Some of the largest pension funds in America today are public employee and union pension funds. Most of these funds are managed on a contract basis by private investment houses such as Alliance Capital, Goldman Sachs, Morgan Stanley, and Solomon Smith Barney. Very few are managed in-house.

According to the Federal Reserve Board, public employee pension plans alone had nearly $2 trillion in assets as of September 2004. Overall, 54.8 percent of these assets were invested in corporate equities, 36.1 percent were invested in fixed income instruments (such as corporate and foreign bonds), with the remaining funds in cash or other investments.

Like most Americans, each fund has its own philosophy on how its assets should be balanced between corporate equities, fixed investments, and cash. The table below displays the asset balances for the 40 largest public employee and union pensions in the country, with combined assets of $1.7 trillion at the end of 2004 according to Pensions and Investments magazine (www.pionline.com).

On average, public employee pension funds have 60 percent of their assets invested in the stock market, including roughly 15 percent in foreign stock markets. Union pension funds have a slightly smaller share of their assets in the stock market, 57 percent.

The largest pension fund in the nation (private or public) is the California Public Employees Retirement System (CALPERS), which has 61 percent of its assets in stocks, including 21 percent in foreign stocks. The funds most heavily invested in stocks are the New York City Retirement Systems (70 percent), the New York City Teachers Retirement System (78 percent) and the Teamsters Central States fund (72 percent). The fund with the smallest share of its assets in stocks is the South Carolina Retirement System, which has 39 percent of its assets in stocks.

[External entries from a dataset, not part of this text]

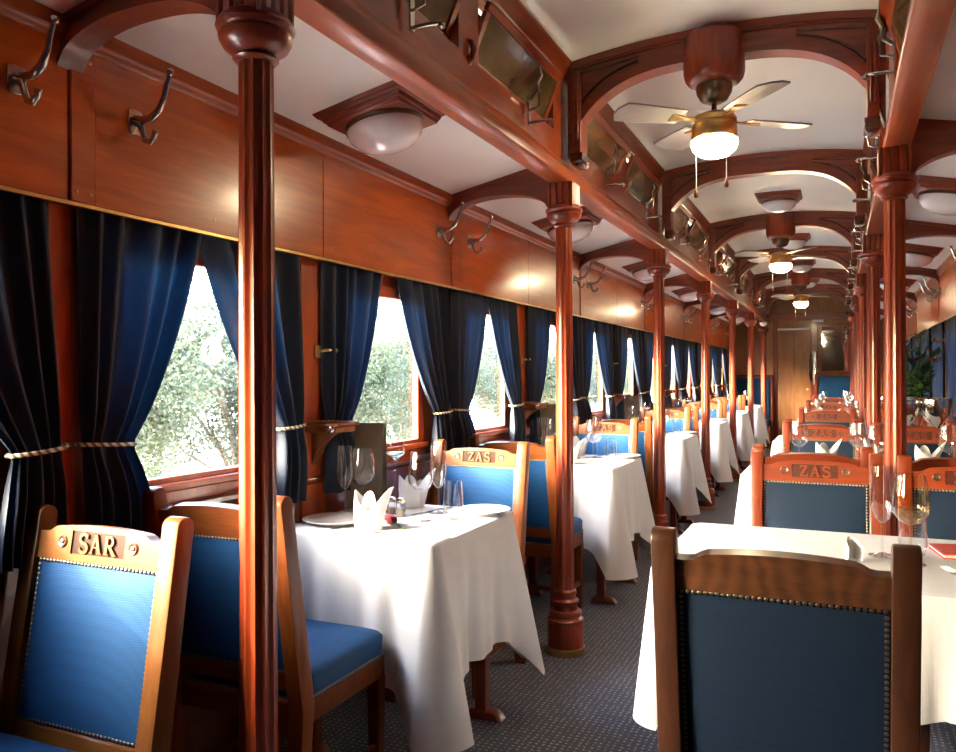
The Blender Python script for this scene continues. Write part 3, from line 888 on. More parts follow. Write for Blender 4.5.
def lettering(word, h, y0, y1, zc):
    m = MB()
    tot = sum(letter_strokes(c)[1] for c in word) + 0.14 * (len(word) - 1)
    x = -tot / 2
    for c in word:
        S, w = letter_strokes(c)
        for pts, wd in S:
            m.ribbon([(-(x + px) * h, zc + (pz - 0.5) * h) for px, pz in pts], wd * h, y0, y1)
        x += w + 0.14
    return m
def crest_top(x):
    a = abs(x)
    if a > 0.160: return 0.500
    if a > 0.128: k = (0.160 - a) / 0.032; return 0.500 + 0.014 * (k * k * (3 - 2 * k))
    return 0.514 + 0.007 * (1 - (a / 0.128) ** 2)
def dome_row(m, pts, ydir, r=0.0045):
    for (x, y, z) in pts:
        vs = [(x, y + ydir * r * 0.75, z)]
        for i in range(6): vs.append((x + r * math.cos(i * PI / 3), y, z + r * math.sin(i * PI / 3)))
        m.add(vs, [(0, 1 + i, 1 + (i + 1) % 6) for i in range(6)])
def chair_proto(wv, wx, word, pq, fab='blue'):
    t = thing('dining_chair', '', 'chair')
    cx, pw = 0.209, 0.023
    for sg in (-1, 1):
        prof_u = [(-0.024, 0.0), (0.024, 0.0), (0.026, 0.10), (0.024, 0.535)] + [(0.024 * math.cos(a), 0.535 + 0.022 * math.sin(a)) for a in [PI * i / 8 for i in range(1, 8)]] + [(-0.024, 0.535)]
        prof = [BACK_M @ Vector((0, y, z)) for y, z in prof_u]
        poly = [(-0.058, 0.0), (-0.020, 0.0), (0.024, 0.40)] + [(v.y, v.z) for v in prof[1:]] + [(-0.026, 0.40)]
        MB().prism(poly, sg * cx - pw, sg * cx + pw, 'x').build('back_post', wv, t, bevel=0.004, seg=2)
    # crest rail: back board plus a front layer cut out round the sunk plaque
    n = 33
    xs_ = [-0.188 + 0.376 * i / (n - 1) for i in range(n)]
    cr = MB()
    zb = 0.440
    y0, ym, y1 = -0.014, 0.0130, 0.017
    cr.band([(x, crest_top(x)) for x in xs_], [(x, zb) for x in xs_], y0, ym, 'y', m=BACK_M)
    px, pz0, pz1 = 0.082, 0.455, 0.507
    L_ = [x for x in xs_ if x < -px] + [-px]; R_ = [px] + [x for x in xs_ if x > px]; M_ = [-px] + [x for x in xs_ if -px < x < px] + [px]
    for q in (L_, R_): cr.band([(x, crest_top(x)) for x in q], [(x, zb) for x in q], ym, y1, 'y', m=BACK_M)
    cr.band([(x, crest_top(x)) for x in M_], [(x, pz1) for x in M_], ym, y1, 'y', m=BACK_M)
    cr.band([(x, pz0) for x in M_], [(x, zb) for x in M_], ym, y1, 'y', m=BACK_M)
    crest = cr.build('crest_rail', wx, t)
    MB().box(-px + 0.001, px - 0.001, ym - 0.001, ym + 0.0006, pz0 + 0.001, pz1 - 0.001, m=BACK_M).build('plaque', pq, crest, smooth=False)
    lt = lettering(word, 0.041, ym - 0.001, y1 + 0.0015, (pz0 + pz1) / 2)
    lo = MB(); lo.add(lt.v, lt.f, BACK_M)
    lo.build('lettering', wx, crest, smooth=False, bevel=0.0)
    for sg in (-1, 1):
        ro = MB()
        ro.lathe([(0.0145, 0), (0.0145, 0.002), (0.0115, 0.0045), (0.008, 0.003), (0.006, 0.0025), (0.005, 0.005), (0, 0.006)], 18, m=BACK_M @ Matrix.Translation((sg * 0.108, y1 - 0.0005, (pz0 + pz1) / 2)) @ Matrix.Rotation(-PI / 2, 4, 'X'))
        ro.build('rosette', 'dark_x', crest)
    MB().box(-0.188, 0.188, -0.014, 0.016, 0.035, 0.085, m=BACK_M).build('lower_rail', wx, t, bevel=0.004)
    # padded back, bulging both ways
    pad = MB()
    x0, z0, z1 = 0.186, 0.083, 0.442
    def bul(u, v): return (1 - (2 * u - 1) ** 4) * (1 - (2 * v - 1) ** 4)
    def Pf(u, v): return BACK_M @ Vector((-x0 + 2 * x0 * u, 0.010 + 0.014 * bul(u, v), z0 + (z1 - z0) * v))
    def Pb(u, v): return BACK_M @ Vector((-x0 + 2 * x0 * u, -0.010 - 0.005 * bul(u, v), z0 + (z1 - z0) * v))
    pad.grid(Pf, 13, 13); pad.grid(Pb, 13, 13)
    n2 = 13; off = n2 * n2
    rim = [i for i in range(n2)] + [j * n2 + n2 - 1 for j in range(1, n2)] + [off_ for off_ in range(n2 * n2 - 2, n2 * n2 - n2 - 1, -1)] + [j * n2 for j in range(n2 - 2, 0, -1)]
    for a, b in zip(rim, rim[1:] + rim[:1]): pad.f.append((a, b, b + off, a + off))
    back = pad.build('upholstered_back', fab, t, angle=60)
    nl = MB()
    for yd, yy in ((1, 0.0135), (-1, -0.0125)):
        rows = []
        nx, nz = 33, 31
        for i in range(nx): x = -0.177 + 0.354 * i / (nx - 1); rows += [(x, yy, z1 - 0.007), (x, yy, z0 + 0.008)]
        for j in range(1, nz): z = z0 + 0.008 + (z1 - z0 - 0.015) * j / nz; rows += [(-0.179, yy, z), (0.179, yy, z)]
        tmp = MB(); dome_row(tmp, rows, yd); nl.add(tmp.v, tmp.f, BACK_M)
    stuff(nl.build('nail_trim', 'nail', back, angle=80))
    # seat
    fr = MB()
    fr.box(-0.212, 0.212, 0.386, 0.411, 0.355, 0.420); fr.box(-0.205, 0.205, -0.012, 0.014, 0.355, 0.420)
    for sg in (-1, 1): fr.box(*sorted((sg * 0.190, sg * 0.214)), 0.014, 0.386, 0.355, 0.420)
    fr.build('seat_frame', wx, t, bevel=0.003)
    def seat_p(u, v):
        return (0.217 * (2 * u - 1), 0.026 + 0.408 * v, 0)
    cu = MB()
    ring = []
    prof = [(0.0, 0.418), (0.001, 0.428), (0.003, 0.478), (-0.006, 0.490), (-0.022, 0.497), (-0.07, 0.505), (-0.14, 0.509)]
    vs, fs = [], []
    nn = 48
    for (o_, z) in prof:
        hx, hy, r_ = 0.215 + o_, 0.194 + o_, 0.02
        for i in range(nn):
            a = 2 * PI * (i + 0.5) / nn
            ca, sa = math.cos(a), math.sin(a)
            e = 0.16
            vs.append((hx * math.copysign(abs(ca) ** e, ca), 0.219 + hy * math.copysign(abs(sa) ** e, sa), z))
    for j in range(len(prof) - 1):
        for i in range(nn): fs.append((j * nn + i, j * nn + (i + 1) % nn, (j + 1) * nn + (i + 1) % nn, (j + 1) * nn + i))
    fs.append(tuple((len(prof) - 1) * nn + i for i in range(nn))); fs.append(tuple(range(nn - 1, -1, -1)))
    cu.add(vs, fs)
    seat = cu.build('seat_cushion', fab, t, angle=50)
    sn = MB()
    for i in range(36):
        y = 0.03 + 0.376 * i / 35
        for sg in (-1, 1):
            dome = MB(); dome_row(dome, [(0, 0, 0)], 1, 0.004)
            sn.add(dome.v, dome.f, Matrix.Translation((sg * 0.2165, y, 0.4255)) @ Matrix.Rotation(-sg * PI / 2, 4, 'Z'))
    tmp = MB(); dome_row(tmp, [(-0.205 + 0.41 * i / 37, 0.4145, 0.4255) for i in range(38)], 1, 0.004); sn.add(tmp.v, tmp.f)
    stuff(sn.build('nail_trim', 'nail', seat, angle=80))
    for sg in (-1, 1):
        MB().taper((sg * 0.192, 0.391, 0.0), (0.016, 0.016), (sg * 0.192, 0.391, 0.358), (0.022, 0.021)).build('front_leg', wv, t, bevel=0.003)
    st = MB()
    for sg in (-1, 1): st.taper((sg * 0.195, 0.18, 0.13), (0.010, 0.205), (sg * 0.195, 0.18, 0.155), (0.010, 0.195))
    st.box(-0.19, 0.19, 0.19, 0.21, 0.132, 0.153)
    st.build('stretcher', wx, t, bevel=0.002)
    return t
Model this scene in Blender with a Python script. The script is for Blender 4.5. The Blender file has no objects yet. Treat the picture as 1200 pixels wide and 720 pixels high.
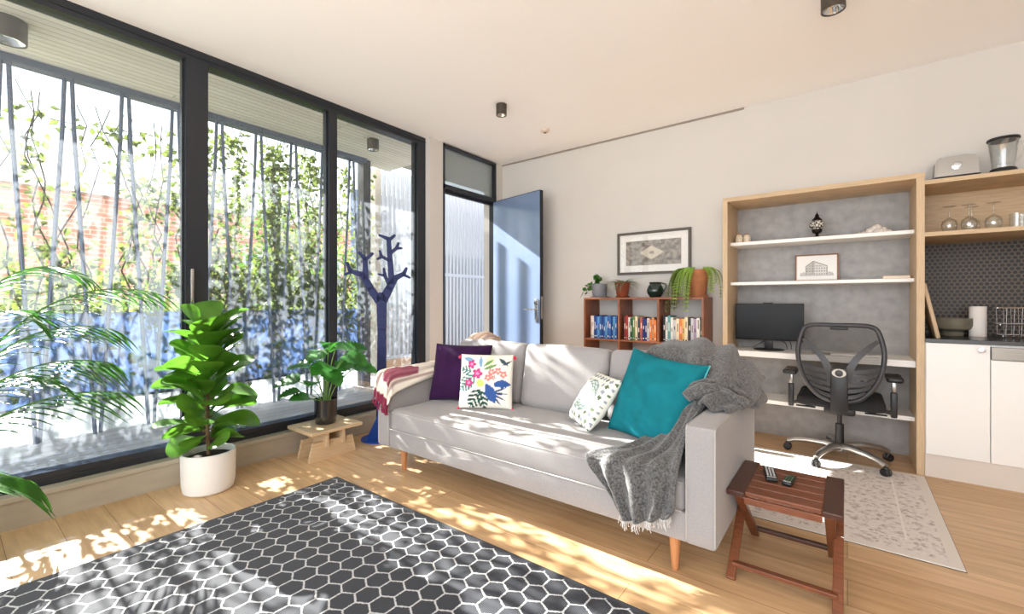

These public employee pension funds are all defined benefit plans. The largest defined contribution plan in the Nation is the federal employee Thrift Savings Plan—government worker’s version of a 401(k). TSP has roughly 3.3 million participants and more than $140 billion in assets. Federal employees can choose among five funds, three of which are stock funds, all managed by the San Francisco firm Barclays Global Investors. TSP has been mentioned as a possible model for a personal retirement account system for Social Security.

In fact the federal law governing pension funds—the Employee Retirement Income Security Act (ERISA)—actually mandates that pension fund managers diversify their investments in order to minimize the risk of large losses. (For more on ERISA and fiduciary responsibility click here.)

As most Americans are now becoming aware, the Social Security “Trust Fund” is not a diversified portfolio but is invested in government IOUs, rather than real assets that will grow in value to pay future benefits. Pension funds, however, cannot deliver benefits to future retirees unless they are invested in real assets that grow in value over time. That is why millions of public employees and union members owe their retirement security to the prudent investment of their pension funds in domestic and foreign stock markets. The success of these funds should put to rest the hysterical charges of critics of personal retirement accounts.